I have officially reached the halfway point in my pregnancy.  I'm 21 weeks today, and while it's exciting to realize he could be here in as little as 14 or 15 weeks (assuming I make it to 36 weeks or more), it is BEYOND terrifying.  I think it really hit me this past few days that I will be in charge of a life other than my own, and not only in charge of it, but this little life is dependent on me for food, shelter, infinite amounts of love, to make sure nothing and no one ever hurts him.  The pressure is immense, and scary.  I already love him so much and want nothing but the most amazing, beautiful things for him... that the thought of failing him is the scariest thing I've ever faced in my life.

Before, all I thought of were the silly things... what sort of stroller should I buy, will he like the stripes in his nursery?, I wonder if he'll have blue eyes like Justin... and now, all I can think of are fears that I won't measure up.  I hope I can be everything he needs me to be whenever he needs me to be it.  I don't know if Justin feels this same type of pressure or fear, but over the past few days, it has been eating away at me.  I suppose we won't know until he's here, and we're both in the game together, trying to figure out each play.  All we can do is be our very best.

On a lighter note... here's are some updated pictures.  20 weeks on top, 21 weeks on bottom.

I'm finally starting to look a bit more pregnant, although when I look in the mirror, I just see an extra layer of chubbiness that I wish would go away!

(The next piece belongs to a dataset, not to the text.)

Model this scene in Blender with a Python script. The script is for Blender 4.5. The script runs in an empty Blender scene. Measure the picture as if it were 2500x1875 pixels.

I feel him moving all the time and Thursday night, April 18, Justin felt him kick for the very first time!  Granted, I was making him press hardly on my stomach but, he felt him!  It was a really sweet moment to see Justin so excited, and I think it made it a little more "real" to him.  I wonder how out of the loop dads really feel.  Women get 9 (10) months to prepare their bodies and get to know their little one, and dads just have a baby plopped in their hands.  I imagine it's strange for them!  

Anywho, no other updates here.  Kitchen and bathroom remodel will be taking place in June and I will certainly be updating with pictures then.  Baby shower planning is underway and I can't wait to see how it all turns out.  My mom is doing a wonderful job!